§ **Problem to work on**: Wherever "script" appears in a line, copy that line.

§ **Material provided**:
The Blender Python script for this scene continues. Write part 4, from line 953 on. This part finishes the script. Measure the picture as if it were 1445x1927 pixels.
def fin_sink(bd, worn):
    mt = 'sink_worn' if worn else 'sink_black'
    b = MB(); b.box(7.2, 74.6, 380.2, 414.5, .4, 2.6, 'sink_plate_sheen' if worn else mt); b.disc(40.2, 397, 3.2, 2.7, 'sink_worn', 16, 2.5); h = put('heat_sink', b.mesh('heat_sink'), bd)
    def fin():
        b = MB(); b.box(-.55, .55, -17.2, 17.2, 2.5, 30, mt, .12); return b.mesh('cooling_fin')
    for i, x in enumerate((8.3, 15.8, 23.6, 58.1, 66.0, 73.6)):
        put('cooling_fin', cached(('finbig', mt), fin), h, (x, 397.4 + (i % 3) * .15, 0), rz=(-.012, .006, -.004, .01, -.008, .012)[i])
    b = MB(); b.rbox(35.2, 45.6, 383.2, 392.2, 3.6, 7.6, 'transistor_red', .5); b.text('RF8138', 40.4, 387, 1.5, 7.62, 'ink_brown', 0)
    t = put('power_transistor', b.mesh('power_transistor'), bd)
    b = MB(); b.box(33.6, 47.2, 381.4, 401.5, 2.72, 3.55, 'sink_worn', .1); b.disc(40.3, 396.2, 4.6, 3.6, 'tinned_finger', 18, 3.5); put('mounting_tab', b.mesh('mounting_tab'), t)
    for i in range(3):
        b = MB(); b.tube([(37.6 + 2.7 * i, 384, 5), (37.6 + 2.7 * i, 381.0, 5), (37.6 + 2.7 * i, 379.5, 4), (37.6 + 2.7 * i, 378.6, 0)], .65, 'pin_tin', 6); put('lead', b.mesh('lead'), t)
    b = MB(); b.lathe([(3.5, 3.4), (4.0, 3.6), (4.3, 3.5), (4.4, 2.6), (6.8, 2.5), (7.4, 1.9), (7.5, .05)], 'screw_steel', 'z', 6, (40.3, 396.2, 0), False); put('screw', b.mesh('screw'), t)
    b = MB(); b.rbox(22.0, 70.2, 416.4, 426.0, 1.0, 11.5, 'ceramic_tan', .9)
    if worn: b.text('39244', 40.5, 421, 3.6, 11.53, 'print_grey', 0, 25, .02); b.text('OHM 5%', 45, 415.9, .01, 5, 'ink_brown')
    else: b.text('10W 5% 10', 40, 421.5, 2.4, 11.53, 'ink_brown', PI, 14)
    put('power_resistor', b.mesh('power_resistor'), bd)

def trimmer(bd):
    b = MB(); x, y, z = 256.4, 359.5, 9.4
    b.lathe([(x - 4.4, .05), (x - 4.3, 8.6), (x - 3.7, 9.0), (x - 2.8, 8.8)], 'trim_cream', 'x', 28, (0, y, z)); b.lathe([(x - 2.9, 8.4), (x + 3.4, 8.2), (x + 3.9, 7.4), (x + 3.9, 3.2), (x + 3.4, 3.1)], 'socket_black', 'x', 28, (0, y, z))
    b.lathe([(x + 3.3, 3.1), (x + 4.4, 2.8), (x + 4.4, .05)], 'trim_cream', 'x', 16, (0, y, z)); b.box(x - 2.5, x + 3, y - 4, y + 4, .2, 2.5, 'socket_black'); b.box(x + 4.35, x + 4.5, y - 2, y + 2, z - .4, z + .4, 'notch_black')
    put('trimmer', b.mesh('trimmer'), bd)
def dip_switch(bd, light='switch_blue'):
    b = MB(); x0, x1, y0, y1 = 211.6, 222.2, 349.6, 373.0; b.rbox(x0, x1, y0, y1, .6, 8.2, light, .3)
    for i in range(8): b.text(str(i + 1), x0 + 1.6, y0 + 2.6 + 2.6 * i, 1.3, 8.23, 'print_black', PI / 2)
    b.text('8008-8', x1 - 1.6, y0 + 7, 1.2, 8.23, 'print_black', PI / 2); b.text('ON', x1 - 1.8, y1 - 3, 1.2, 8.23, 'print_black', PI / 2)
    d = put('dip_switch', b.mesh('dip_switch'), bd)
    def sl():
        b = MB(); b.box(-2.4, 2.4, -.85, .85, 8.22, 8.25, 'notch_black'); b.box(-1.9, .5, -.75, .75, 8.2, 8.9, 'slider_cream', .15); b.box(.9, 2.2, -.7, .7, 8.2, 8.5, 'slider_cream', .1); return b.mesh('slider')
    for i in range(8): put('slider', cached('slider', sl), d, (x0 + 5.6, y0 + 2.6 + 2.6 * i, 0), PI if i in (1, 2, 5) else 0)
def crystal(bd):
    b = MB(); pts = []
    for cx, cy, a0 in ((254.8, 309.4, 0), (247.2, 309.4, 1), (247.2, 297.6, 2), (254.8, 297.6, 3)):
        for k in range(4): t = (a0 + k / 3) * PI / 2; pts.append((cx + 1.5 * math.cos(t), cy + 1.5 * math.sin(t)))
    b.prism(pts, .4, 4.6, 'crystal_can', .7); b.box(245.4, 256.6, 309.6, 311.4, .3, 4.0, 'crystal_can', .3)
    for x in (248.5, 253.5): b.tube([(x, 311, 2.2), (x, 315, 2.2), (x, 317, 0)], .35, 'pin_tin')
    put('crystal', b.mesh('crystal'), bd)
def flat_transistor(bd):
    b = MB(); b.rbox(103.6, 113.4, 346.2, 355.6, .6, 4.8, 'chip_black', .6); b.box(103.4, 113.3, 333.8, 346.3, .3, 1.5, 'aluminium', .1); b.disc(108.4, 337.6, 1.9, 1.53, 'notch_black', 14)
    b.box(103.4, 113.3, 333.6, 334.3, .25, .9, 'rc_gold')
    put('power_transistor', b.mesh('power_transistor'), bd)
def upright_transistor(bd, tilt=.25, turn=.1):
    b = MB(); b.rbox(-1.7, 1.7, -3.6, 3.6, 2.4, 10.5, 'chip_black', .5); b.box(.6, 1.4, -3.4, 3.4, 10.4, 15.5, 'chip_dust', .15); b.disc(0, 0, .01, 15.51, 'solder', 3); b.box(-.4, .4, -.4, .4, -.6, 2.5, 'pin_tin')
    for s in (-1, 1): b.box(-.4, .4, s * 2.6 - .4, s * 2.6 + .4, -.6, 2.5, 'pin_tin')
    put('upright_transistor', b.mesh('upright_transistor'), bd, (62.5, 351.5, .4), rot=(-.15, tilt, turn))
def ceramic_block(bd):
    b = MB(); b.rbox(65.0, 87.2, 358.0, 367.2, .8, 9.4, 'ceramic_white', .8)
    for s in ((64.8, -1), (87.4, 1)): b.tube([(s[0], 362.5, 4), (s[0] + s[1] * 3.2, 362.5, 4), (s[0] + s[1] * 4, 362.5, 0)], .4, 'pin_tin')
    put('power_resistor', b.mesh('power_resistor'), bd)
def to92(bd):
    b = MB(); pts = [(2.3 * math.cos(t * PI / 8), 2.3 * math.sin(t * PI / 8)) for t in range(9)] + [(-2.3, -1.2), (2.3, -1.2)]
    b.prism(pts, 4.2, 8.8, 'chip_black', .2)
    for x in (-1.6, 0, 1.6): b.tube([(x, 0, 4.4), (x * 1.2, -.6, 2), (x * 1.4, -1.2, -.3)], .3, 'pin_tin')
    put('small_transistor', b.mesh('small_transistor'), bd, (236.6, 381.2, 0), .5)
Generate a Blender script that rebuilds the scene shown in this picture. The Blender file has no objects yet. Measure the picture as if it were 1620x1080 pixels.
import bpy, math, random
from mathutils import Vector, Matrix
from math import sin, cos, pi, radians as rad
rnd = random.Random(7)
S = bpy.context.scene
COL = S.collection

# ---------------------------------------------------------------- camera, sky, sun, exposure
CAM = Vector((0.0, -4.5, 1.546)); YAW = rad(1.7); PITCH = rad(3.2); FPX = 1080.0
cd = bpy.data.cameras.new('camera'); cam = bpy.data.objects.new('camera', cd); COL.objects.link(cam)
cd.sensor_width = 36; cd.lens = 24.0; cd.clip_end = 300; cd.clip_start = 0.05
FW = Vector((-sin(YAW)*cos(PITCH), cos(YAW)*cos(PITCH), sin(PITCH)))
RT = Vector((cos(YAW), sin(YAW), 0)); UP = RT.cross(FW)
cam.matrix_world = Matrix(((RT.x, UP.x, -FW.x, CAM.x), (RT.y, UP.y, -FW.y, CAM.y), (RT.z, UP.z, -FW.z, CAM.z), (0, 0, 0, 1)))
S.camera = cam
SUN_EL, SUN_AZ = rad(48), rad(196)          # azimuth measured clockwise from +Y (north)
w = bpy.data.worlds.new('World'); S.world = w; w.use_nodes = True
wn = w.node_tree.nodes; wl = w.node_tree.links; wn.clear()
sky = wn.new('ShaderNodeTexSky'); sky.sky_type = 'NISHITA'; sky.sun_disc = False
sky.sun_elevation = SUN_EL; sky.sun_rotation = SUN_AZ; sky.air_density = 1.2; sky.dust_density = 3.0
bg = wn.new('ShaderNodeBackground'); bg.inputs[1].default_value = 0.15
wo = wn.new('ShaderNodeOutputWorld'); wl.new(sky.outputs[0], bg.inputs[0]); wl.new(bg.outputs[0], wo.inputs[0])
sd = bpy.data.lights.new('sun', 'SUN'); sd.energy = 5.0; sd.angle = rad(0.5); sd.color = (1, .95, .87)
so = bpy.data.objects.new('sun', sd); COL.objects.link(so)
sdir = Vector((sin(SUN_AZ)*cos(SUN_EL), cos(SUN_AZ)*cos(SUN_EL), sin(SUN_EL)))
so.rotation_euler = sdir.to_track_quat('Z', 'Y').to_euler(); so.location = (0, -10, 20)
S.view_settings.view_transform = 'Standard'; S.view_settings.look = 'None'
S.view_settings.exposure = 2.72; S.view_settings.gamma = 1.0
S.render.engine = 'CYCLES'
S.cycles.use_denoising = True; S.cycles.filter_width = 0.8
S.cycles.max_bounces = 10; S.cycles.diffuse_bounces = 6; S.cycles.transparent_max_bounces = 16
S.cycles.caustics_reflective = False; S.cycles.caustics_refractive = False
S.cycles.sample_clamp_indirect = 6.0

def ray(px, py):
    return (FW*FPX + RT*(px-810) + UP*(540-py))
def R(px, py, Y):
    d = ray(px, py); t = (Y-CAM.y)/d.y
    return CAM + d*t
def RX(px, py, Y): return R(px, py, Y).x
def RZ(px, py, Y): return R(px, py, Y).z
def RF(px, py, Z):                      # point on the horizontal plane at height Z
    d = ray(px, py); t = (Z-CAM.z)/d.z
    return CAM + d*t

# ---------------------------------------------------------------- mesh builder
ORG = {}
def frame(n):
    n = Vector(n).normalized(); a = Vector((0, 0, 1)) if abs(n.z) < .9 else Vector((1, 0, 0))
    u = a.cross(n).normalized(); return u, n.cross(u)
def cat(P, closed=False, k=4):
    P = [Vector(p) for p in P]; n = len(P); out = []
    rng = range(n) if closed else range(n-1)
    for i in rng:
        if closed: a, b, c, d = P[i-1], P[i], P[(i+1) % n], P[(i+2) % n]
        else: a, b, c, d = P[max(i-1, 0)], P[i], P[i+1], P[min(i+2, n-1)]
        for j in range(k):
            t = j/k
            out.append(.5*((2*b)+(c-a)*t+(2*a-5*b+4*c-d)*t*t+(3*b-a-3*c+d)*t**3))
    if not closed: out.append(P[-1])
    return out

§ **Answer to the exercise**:
The Blender Python script for this scene continues. Write part 4, from line 953 on. This part finishes the script. Measure the picture as if it were 1445x1927 pixels.
Generate a Blender script that rebuilds the scene shown in this picture. The Blender file has no objects yet. Measure the picture as if it were 1620x1080 pixels.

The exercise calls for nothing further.